:: What the exercise asks ::
Extract, without alteration, each line from the start of the listing to the line bearing "obj('edge_seam', b, 'line', sh)".

Start of Material provided

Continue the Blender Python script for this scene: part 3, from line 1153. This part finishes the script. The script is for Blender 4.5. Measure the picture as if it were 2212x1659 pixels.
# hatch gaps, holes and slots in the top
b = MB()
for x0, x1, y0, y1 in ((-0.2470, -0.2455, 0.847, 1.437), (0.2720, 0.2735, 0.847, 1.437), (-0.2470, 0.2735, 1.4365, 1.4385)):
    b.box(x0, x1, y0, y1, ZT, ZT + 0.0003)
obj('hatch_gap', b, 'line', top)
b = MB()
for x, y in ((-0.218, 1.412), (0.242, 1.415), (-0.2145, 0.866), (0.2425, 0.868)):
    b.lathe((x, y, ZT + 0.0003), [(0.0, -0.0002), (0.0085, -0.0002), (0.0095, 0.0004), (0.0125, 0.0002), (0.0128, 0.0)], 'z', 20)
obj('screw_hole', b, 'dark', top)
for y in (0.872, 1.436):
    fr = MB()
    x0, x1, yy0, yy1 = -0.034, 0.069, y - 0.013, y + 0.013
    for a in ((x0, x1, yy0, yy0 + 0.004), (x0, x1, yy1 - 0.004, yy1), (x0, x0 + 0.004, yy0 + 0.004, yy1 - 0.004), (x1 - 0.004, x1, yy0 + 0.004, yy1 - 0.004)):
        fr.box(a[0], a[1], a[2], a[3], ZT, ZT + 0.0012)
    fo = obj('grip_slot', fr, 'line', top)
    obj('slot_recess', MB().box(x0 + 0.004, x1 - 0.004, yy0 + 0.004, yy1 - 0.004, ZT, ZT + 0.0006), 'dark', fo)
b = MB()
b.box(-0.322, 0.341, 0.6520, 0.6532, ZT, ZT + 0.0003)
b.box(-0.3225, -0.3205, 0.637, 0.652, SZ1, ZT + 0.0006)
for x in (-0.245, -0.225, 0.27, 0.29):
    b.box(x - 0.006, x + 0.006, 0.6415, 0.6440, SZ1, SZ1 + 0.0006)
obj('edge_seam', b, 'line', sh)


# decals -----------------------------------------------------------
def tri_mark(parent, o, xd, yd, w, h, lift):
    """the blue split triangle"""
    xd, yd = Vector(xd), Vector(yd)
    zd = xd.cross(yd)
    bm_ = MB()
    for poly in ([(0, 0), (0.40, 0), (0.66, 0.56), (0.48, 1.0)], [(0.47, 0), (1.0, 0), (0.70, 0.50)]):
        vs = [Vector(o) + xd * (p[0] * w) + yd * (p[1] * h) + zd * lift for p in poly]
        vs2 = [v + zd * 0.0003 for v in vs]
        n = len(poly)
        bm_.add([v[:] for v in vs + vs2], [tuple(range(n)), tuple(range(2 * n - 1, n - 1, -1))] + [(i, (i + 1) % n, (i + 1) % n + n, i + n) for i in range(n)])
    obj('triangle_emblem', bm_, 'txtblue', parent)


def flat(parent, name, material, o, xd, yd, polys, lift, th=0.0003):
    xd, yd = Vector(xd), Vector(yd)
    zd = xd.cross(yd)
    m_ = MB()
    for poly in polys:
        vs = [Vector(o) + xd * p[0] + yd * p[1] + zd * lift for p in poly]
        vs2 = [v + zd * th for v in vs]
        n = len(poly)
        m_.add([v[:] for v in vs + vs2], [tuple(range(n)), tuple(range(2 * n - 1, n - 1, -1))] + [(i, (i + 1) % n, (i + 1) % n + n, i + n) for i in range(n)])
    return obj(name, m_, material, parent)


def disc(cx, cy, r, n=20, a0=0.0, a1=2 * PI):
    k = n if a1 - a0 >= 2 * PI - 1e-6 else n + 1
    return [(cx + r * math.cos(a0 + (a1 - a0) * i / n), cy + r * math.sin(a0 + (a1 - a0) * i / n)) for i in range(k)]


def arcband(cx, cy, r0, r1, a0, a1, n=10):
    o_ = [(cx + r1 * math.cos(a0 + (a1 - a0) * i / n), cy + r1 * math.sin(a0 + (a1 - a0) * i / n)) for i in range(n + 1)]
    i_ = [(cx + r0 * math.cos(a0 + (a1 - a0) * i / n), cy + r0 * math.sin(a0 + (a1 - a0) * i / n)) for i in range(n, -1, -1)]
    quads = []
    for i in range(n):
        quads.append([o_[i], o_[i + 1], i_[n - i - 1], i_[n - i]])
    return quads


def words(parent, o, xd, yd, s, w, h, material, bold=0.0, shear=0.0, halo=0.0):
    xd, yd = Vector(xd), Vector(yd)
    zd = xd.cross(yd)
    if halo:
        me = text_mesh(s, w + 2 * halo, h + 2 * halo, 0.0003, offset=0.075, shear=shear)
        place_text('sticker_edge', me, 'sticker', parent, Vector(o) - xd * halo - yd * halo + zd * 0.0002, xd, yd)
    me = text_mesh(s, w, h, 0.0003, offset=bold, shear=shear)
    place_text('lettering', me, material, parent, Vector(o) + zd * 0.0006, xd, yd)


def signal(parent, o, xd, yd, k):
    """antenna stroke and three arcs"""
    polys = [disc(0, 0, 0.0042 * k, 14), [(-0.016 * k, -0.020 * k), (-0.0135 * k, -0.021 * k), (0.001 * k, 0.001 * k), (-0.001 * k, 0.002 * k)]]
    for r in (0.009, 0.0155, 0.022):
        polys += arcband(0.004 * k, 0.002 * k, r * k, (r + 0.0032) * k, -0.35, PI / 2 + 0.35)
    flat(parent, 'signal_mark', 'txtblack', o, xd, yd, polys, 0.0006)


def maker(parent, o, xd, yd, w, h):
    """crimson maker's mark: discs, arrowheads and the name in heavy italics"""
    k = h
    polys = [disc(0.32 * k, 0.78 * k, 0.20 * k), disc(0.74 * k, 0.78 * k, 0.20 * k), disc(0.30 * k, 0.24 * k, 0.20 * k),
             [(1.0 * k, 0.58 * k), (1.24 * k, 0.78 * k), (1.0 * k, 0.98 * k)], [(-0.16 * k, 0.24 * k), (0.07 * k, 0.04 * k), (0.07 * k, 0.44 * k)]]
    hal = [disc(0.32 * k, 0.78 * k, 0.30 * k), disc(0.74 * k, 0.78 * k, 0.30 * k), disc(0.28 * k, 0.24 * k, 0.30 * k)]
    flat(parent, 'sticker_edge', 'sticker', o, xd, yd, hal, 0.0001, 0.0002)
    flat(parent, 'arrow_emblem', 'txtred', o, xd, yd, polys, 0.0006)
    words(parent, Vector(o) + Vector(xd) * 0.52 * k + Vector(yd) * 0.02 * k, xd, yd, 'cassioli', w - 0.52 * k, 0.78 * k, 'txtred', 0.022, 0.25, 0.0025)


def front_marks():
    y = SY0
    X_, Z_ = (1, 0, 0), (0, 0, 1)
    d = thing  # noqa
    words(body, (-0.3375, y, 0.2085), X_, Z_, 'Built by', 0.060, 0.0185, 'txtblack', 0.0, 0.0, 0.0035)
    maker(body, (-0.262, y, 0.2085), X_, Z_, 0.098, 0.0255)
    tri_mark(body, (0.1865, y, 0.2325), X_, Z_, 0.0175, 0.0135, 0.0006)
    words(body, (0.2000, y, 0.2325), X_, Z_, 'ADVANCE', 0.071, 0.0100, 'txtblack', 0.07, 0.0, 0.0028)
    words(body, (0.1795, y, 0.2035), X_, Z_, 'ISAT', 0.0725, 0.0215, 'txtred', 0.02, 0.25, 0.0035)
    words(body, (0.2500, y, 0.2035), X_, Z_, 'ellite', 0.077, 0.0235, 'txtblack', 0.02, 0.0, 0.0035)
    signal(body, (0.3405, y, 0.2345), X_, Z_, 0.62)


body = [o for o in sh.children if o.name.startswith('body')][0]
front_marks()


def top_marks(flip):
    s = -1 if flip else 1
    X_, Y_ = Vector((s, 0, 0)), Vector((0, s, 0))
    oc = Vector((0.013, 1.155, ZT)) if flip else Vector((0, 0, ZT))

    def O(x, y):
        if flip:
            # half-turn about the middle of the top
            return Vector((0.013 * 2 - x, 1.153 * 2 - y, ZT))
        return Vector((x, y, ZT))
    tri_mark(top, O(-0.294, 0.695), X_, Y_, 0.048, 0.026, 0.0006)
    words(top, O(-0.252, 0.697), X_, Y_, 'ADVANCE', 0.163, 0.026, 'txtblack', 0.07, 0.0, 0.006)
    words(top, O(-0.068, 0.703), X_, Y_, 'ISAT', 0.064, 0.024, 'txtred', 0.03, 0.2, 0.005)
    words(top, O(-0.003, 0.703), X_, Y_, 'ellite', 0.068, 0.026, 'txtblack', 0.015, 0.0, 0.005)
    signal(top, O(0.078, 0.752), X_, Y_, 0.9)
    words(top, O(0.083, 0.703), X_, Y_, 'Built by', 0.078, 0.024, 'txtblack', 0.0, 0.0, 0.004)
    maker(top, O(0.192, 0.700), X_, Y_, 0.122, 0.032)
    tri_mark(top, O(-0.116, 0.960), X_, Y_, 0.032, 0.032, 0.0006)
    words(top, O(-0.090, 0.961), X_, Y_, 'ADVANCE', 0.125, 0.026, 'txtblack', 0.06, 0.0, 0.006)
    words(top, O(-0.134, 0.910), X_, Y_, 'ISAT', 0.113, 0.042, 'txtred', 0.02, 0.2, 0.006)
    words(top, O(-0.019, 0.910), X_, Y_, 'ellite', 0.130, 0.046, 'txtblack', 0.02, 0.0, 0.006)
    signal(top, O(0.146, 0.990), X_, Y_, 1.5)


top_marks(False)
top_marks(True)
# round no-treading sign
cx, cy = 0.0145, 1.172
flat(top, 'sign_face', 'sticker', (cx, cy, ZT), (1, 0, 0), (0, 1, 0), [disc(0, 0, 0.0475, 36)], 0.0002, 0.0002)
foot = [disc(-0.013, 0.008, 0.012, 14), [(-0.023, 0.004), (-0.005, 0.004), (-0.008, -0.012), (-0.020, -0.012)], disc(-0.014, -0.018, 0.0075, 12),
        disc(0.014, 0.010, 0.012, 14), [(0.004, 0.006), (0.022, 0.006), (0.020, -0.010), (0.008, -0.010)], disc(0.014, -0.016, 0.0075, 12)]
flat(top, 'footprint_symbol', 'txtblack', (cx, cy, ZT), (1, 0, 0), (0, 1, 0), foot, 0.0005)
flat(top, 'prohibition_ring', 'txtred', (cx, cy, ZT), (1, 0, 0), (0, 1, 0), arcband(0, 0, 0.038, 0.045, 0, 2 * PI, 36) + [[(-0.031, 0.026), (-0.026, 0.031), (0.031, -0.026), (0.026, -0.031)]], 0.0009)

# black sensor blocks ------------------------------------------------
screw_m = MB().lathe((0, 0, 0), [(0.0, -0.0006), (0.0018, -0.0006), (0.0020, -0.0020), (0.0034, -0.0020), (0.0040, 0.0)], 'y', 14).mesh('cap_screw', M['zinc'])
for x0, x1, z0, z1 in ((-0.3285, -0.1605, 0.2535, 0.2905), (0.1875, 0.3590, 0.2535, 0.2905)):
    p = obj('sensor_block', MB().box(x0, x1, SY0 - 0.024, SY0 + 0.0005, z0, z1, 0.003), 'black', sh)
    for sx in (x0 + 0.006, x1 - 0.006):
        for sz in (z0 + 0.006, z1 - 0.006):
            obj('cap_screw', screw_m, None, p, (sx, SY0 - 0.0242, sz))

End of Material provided

:: Answer below ::
Continue the Blender Python script for this scene: part 3, from line 1153. This part finishes the script. The script is for Blender 4.5. Measure the picture as if it were 2212x1659 pixels.
# hatch gaps, holes and slots in the top
b = MB()
for x0, x1, y0, y1 in ((-0.2470, -0.2455, 0.847, 1.437), (0.2720, 0.2735, 0.847, 1.437), (-0.2470, 0.2735, 1.4365, 1.4385)):
    b.box(x0, x1, y0, y1, ZT, ZT + 0.0003)
obj('hatch_gap', b, 'line', top)
b = MB()
for x, y in ((-0.218, 1.412), (0.242, 1.415), (-0.2145, 0.866), (0.2425, 0.868)):
    b.lathe((x, y, ZT + 0.0003), [(0.0, -0.0002), (0.0085, -0.0002), (0.0095, 0.0004), (0.0125, 0.0002), (0.0128, 0.0)], 'z', 20)
obj('screw_hole', b, 'dark', top)
for y in (0.872, 1.436):
    fr = MB()
    x0, x1, yy0, yy1 = -0.034, 0.069, y - 0.013, y + 0.013
    for a in ((x0, x1, yy0, yy0 + 0.004), (x0, x1, yy1 - 0.004, yy1), (x0, x0 + 0.004, yy0 + 0.004, yy1 - 0.004), (x1 - 0.004, x1, yy0 + 0.004, yy1 - 0.004)):
        fr.box(a[0], a[1], a[2], a[3], ZT, ZT + 0.0012)
    fo = obj('grip_slot', fr, 'line', top)
    obj('slot_recess', MB().box(x0 + 0.004, x1 - 0.004, yy0 + 0.004, yy1 - 0.004, ZT, ZT + 0.0006), 'dark', fo)
b = MB()
b.box(-0.322, 0.341, 0.6520, 0.6532, ZT, ZT + 0.0003)
b.box(-0.3225, -0.3205, 0.637, 0.652, SZ1, ZT + 0.0006)
for x in (-0.245, -0.225, 0.27, 0.29):
    b.box(x - 0.006, x + 0.006, 0.6415, 0.6440, SZ1, SZ1 + 0.0006)
obj('edge_seam', b, 'line', sh)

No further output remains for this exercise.